▶ Work to complete
Copy nothing but the text: reproduce each line of the listing exactly and leave the pictures out.

▶ Source data
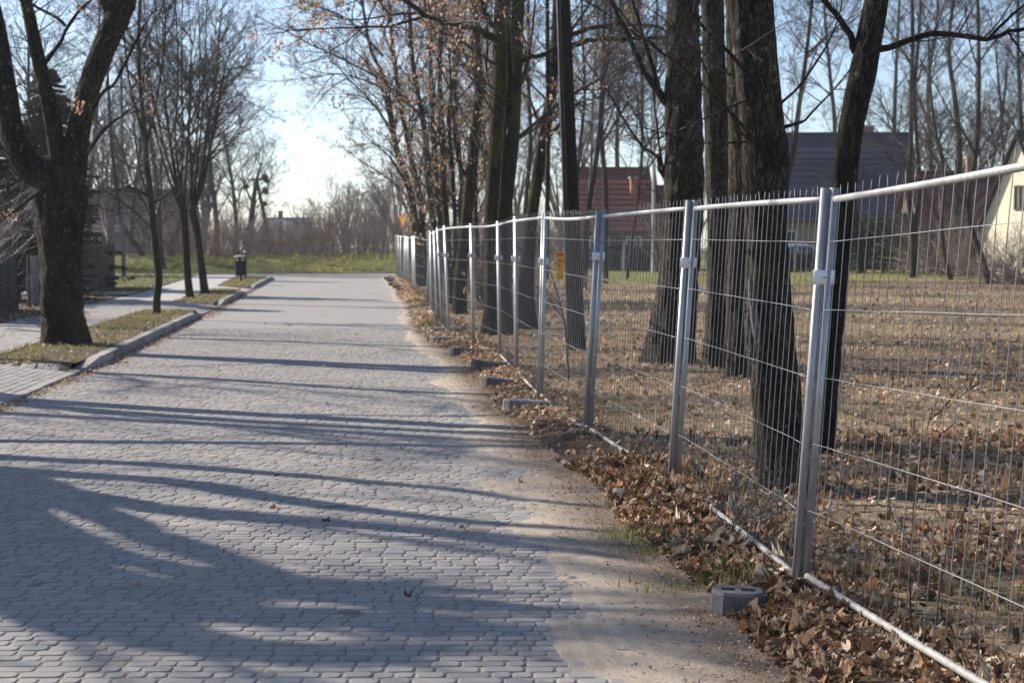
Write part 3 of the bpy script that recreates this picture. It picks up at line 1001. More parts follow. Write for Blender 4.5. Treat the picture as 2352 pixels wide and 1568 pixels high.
# ---- big forked tree left, in the verge
d = 26.7
bl = [pxpath([(150, 806, 106), (149, 770, 98), (143, 700, 92), (140, 600, 92), (138, 520, 104), (140, 455, 118), (142, 420, 110)], d),
      pxpath([(118, 450, 62), (95, 405, 66), (62, 375, 62), (28, 300, 56), (10, 190, 50), (-12, 60, 46), (-40, -80, 40)], d),
      pxpath([(140, 440, 40), (136, 380, 40), (118, 260, 36), (92, 150, 32), (66, 30, 26), (40, -90, 22)], d),
      pxpath([(160, 445, 70), (168, 390, 62), (182, 300, 54), (205, 200, 52), (238, 110, 52), (272, 40, 56), (290, -10, 50), (310, -110, 40)], d)]
lb = [pxpath([(268, 50, 34), (246, 12, 30), (225, -40, 26), (190, -140, 18)], d),
      pxpath([(140, 395, 14), (120, 300, 12), (96, 220, 9), (80, 130, 7), (60, 40, 5)], d),
      pxpath([(70, 370, 14), (30, 340, 11), (-20, 330, 8), (-90, 300, 6)], d),
      pxpath([(185, 300, 12), (235, 215, 9, 26.2), (270, 180, 7, 25.8), (330, 60, 5, 25.5)], d),
      pxpath([(170, 400, 10), (215, 330, 8, 26), (250, 290, 6, 25.6), (300, 250, 4, 25.4)], d),
      pxpath([(90, 160, 12), (130, 110, 9), (170, 40, 8), (220, -10, 6), (260, -80, 4)], d),
      pxpath([(150, 60, 8), (130, 40, 7), (90, 20, 6), (40, -10, 5)], d),
      pxpath([(110, 430, 10), (50, 470, 8, 26), (10, 500, 6, 25.6), (-50, 520, 5, 25.2)], d),
      pxpath([(300, -40, 24), (350, -120, 18), (420, -160, 12), (520, -170, 8)], d)]
make_tree('forked_tree', 'old forked tree with mossy limbs standing in the verge beside the kerb', G(150, 797, .1), bl, M['bark_left'], M['twig'], lb,
          dict(per=8, ang=55, ratio=.40, up=-.05, lmax=2.2),
          seed=21, auto=9, auto_kw=dict(t0=.45, ang=60, ratio=.35, up=.0), leaf=.08, k=48, rings=150, amp=.12, flare=.30, ridges=11, flare_h=.5, extra_bole_twigs=26)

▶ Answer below
Write part 3 of the bpy script that recreates this picture. It picks up at line 1001. More parts follow. Write for Blender 4.5. Treat the picture as 2352 pixels wide and 1568 pixels high.
# ---- big forked tree left, in the verge
d = 26.7
bl = [pxpath([(150, 806, 106), (149, 770, 98), (143, 700, 92), (140, 600, 92), (138, 520, 104), (140, 455, 118), (142, 420, 110)], d),
      pxpath([(118, 450, 62), (95, 405, 66), (62, 375, 62), (28, 300, 56), (10, 190, 50), (-12, 60, 46), (-40, -80, 40)], d),
      pxpath([(140, 440, 40), (136, 380, 40), (118, 260, 36), (92, 150, 32), (66, 30, 26), (40, -90, 22)], d),
      pxpath([(160, 445, 70), (168, 390, 62), (182, 300, 54), (205, 200, 52), (238, 110, 52), (272, 40, 56), (290, -10, 50), (310, -110, 40)], d)]
lb = [pxpath([(268, 50, 34), (246, 12, 30), (225, -40, 26), (190, -140, 18)], d),
      pxpath([(140, 395, 14), (120, 300, 12), (96, 220, 9), (80, 130, 7), (60, 40, 5)], d),
      pxpath([(70, 370, 14), (30, 340, 11), (-20, 330, 8), (-90, 300, 6)], d),
      pxpath([(185, 300, 12), (235, 215, 9, 26.2), (270, 180, 7, 25.8), (330, 60, 5, 25.5)], d),
      pxpath([(170, 400, 10), (215, 330, 8, 26), (250, 290, 6, 25.6), (300, 250, 4, 25.4)], d),
      pxpath([(90, 160, 12), (130, 110, 9), (170, 40, 8), (220, -10, 6), (260, -80, 4)], d),
      pxpath([(150, 60, 8), (130, 40, 7), (90, 20, 6), (40, -10, 5)], d),
      pxpath([(110, 430, 10), (50, 470, 8, 26), (10, 500, 6, 25.6), (-50, 520, 5, 25.2)], d),
      pxpath([(300, -40, 24), (350, -120, 18), (420, -160, 12), (520, -170, 8)], d)]
make_tree('forked_tree', 'old forked tree with mossy limbs standing in the verge beside the kerb', G(150, 797, .1), bl, M['bark_left'], M['twig'], lb,
          dict(per=8, ang=55, ratio=.40, up=-.05, lmax=2.2),
          seed=21, auto=9, auto_kw=dict(t0=.45, ang=60, ratio=.35, up=.0), leaf=.08, k=48, rings=150, amp=.12, flare=.30, ridges=11, flare_h=.5, extra_bole_twigs=26)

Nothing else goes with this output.